The entries below contain a line with "Build this scene" and a line with "from mathutils import Vector". Quote exactly those two lines and all lines between them.

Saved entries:
━━━━━━━━━━━━━━━━━━━━

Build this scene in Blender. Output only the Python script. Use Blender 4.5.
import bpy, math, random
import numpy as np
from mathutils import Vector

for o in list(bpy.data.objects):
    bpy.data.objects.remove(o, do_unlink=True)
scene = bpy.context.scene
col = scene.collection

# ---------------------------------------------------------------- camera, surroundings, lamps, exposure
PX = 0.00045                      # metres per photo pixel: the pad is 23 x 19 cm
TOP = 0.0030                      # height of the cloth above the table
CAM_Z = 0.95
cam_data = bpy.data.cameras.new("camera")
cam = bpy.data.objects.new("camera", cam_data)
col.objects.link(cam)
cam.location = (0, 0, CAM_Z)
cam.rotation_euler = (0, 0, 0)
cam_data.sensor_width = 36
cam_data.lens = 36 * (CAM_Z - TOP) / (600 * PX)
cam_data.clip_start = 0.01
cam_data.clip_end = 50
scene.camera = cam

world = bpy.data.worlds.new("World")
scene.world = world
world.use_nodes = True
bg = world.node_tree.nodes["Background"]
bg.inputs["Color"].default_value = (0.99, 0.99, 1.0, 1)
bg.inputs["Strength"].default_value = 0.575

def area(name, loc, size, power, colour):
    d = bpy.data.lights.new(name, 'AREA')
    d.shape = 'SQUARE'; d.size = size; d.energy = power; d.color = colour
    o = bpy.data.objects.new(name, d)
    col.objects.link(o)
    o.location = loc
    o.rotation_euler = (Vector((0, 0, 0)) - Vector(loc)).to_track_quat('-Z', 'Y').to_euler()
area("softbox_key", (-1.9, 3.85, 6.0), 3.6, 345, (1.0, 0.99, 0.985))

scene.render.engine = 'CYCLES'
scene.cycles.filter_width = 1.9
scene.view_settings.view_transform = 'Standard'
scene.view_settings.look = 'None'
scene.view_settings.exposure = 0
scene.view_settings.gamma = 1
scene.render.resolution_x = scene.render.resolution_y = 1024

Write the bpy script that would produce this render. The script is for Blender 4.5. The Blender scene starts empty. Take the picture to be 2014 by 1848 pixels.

━━━━━━━━━━━━━━━━━━━━

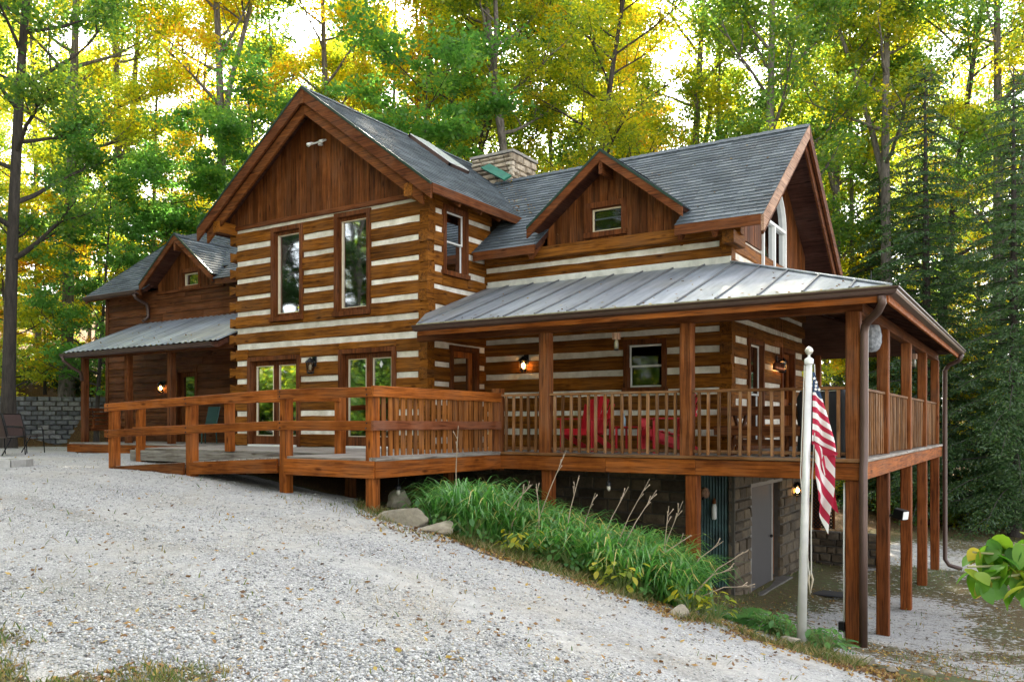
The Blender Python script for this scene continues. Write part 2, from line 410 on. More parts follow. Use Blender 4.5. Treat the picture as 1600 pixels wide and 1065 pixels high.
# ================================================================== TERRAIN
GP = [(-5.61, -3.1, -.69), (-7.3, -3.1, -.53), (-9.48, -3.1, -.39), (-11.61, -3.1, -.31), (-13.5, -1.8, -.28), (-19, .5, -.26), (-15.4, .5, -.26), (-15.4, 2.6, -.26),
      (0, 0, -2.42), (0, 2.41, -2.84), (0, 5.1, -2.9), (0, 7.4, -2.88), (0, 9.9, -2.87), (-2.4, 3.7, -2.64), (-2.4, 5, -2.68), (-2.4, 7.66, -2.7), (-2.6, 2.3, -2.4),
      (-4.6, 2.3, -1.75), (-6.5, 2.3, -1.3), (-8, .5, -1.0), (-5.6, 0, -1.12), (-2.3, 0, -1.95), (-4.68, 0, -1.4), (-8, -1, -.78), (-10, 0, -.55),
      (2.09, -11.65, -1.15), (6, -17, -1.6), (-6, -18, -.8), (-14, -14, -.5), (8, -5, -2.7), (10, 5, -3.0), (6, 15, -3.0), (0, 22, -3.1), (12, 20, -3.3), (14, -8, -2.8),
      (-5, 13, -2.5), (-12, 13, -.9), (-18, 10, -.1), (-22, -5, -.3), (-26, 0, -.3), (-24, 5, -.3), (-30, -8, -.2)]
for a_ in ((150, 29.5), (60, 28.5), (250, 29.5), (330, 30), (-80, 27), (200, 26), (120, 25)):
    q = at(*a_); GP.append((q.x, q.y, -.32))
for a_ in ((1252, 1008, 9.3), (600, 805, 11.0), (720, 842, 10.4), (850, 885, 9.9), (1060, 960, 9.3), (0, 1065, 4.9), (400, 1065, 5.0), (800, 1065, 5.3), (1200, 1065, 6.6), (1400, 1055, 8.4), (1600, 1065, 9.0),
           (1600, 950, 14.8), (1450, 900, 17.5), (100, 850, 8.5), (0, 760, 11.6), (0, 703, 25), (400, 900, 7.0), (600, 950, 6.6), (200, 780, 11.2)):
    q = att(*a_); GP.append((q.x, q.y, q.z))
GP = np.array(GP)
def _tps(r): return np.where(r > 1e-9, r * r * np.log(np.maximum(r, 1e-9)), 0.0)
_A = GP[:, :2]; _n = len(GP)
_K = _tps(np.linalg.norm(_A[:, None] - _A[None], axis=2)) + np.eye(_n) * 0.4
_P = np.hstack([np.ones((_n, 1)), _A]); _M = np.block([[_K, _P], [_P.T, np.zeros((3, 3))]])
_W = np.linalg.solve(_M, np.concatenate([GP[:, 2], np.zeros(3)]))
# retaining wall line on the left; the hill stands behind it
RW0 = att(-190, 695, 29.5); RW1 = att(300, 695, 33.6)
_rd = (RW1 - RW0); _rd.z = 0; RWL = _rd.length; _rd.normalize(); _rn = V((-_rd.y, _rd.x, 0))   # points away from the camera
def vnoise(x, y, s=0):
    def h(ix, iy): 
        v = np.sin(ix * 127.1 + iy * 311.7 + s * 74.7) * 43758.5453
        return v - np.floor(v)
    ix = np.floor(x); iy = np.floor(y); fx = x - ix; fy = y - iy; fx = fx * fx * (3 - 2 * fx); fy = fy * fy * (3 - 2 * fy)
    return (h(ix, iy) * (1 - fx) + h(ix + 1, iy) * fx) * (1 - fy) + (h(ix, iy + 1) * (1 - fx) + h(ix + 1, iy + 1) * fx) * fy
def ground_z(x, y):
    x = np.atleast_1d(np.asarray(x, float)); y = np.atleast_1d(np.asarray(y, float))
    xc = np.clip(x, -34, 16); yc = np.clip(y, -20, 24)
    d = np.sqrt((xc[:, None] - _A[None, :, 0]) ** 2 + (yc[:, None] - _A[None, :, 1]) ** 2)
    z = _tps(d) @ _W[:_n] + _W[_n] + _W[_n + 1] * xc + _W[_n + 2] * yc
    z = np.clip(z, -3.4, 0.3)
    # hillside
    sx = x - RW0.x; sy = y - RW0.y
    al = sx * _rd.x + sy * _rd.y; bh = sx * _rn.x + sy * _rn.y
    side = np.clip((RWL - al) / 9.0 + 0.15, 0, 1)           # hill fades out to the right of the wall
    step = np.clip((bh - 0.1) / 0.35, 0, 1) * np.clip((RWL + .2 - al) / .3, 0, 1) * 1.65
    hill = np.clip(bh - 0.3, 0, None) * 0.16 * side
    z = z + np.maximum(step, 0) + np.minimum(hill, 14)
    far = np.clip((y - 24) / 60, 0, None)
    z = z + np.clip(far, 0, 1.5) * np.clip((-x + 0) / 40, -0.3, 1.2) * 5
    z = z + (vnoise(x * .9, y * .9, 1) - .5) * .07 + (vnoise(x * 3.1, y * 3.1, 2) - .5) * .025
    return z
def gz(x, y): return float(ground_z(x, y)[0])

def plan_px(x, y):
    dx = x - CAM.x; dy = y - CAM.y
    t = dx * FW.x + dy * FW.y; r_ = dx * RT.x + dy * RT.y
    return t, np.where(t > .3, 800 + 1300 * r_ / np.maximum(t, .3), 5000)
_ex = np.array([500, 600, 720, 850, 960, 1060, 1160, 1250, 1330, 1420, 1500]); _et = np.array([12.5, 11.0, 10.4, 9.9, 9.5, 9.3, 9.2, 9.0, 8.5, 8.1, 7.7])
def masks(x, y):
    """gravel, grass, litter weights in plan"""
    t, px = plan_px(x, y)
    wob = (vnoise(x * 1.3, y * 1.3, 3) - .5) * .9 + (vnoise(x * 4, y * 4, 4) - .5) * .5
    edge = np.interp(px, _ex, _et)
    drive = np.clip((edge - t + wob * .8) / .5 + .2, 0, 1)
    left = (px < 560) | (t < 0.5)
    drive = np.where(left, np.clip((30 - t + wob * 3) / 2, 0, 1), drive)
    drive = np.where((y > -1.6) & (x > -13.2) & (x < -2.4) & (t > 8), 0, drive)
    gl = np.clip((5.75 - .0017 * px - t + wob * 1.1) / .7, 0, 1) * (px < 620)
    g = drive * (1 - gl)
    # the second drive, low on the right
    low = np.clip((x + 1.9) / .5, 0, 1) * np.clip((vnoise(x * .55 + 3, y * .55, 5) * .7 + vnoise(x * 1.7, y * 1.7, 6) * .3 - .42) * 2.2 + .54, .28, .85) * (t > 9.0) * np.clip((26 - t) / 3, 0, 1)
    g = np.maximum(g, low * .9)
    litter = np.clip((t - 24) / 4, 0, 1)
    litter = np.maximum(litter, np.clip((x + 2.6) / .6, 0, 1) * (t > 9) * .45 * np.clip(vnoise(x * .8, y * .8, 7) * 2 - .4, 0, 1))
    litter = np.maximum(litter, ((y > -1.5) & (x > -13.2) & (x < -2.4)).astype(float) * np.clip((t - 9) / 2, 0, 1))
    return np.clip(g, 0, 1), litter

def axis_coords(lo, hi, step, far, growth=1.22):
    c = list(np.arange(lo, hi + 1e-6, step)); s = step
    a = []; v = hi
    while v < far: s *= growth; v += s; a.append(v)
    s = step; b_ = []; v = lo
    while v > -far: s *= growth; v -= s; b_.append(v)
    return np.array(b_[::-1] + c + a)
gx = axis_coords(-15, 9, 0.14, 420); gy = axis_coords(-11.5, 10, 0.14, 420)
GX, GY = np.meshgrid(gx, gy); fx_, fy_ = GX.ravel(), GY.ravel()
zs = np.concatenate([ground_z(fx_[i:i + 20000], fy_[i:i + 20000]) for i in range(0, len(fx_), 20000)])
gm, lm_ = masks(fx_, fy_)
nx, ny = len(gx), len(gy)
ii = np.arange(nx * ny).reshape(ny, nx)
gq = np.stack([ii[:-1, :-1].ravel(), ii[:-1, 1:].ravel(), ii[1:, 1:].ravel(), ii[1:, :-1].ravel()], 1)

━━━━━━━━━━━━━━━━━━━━

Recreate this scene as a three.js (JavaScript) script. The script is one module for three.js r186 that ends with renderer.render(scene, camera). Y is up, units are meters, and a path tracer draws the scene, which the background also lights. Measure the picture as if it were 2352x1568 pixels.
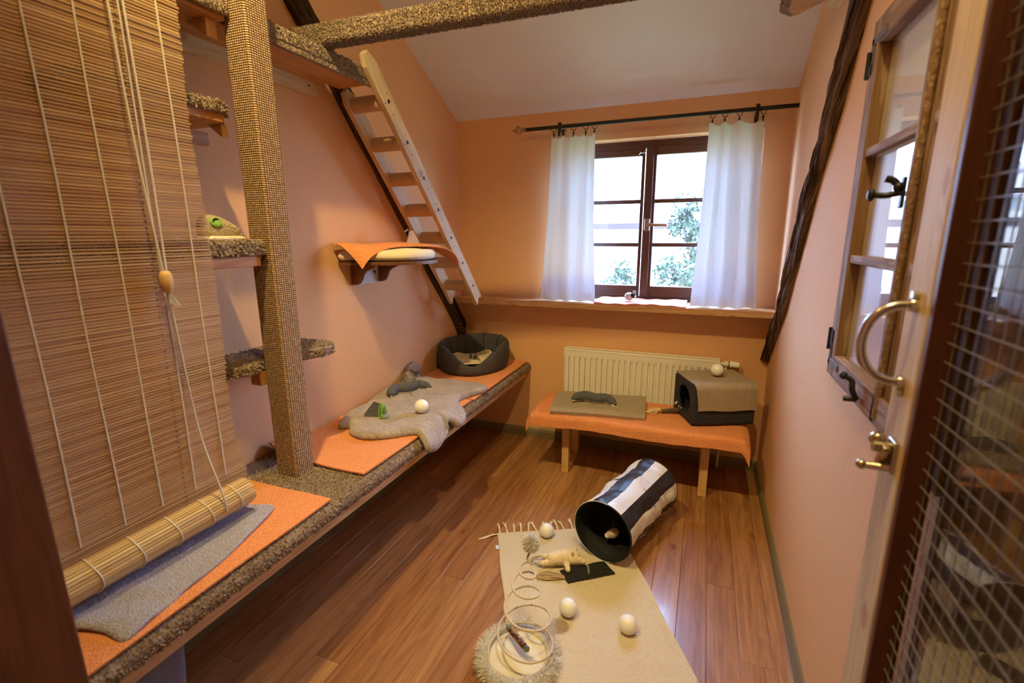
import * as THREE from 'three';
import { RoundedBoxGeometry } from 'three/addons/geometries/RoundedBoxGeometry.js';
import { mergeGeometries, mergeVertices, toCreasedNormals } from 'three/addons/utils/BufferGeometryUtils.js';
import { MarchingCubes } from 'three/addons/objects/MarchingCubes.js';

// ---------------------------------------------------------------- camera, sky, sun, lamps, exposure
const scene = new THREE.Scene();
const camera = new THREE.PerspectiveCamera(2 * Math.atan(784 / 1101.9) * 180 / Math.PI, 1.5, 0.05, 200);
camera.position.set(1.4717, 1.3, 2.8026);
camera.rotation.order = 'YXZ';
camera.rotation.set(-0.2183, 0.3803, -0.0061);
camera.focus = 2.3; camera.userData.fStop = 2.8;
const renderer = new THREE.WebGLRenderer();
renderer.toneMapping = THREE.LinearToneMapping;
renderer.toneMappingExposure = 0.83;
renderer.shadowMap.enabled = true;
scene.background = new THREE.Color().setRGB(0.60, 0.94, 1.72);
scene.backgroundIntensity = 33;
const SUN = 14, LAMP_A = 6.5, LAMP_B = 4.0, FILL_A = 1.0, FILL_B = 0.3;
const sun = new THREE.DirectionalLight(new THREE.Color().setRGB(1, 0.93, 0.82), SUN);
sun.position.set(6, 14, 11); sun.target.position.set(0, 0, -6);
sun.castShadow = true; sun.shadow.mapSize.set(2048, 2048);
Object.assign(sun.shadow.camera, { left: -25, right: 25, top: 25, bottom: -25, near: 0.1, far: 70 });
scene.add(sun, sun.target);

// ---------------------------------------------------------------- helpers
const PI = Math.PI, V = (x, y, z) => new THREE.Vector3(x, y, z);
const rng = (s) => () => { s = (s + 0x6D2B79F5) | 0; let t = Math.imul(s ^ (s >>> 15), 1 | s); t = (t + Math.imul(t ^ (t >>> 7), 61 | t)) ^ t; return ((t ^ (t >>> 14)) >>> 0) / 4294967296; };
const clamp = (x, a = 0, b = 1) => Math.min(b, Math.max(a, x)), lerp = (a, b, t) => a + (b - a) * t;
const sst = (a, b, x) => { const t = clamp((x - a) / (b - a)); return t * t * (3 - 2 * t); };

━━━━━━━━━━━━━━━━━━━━

### Finished task
Build this scene in Blender. Output only the Python script. Use Blender 4.5.
import bpy, math, random
import numpy as np
from mathutils import Vector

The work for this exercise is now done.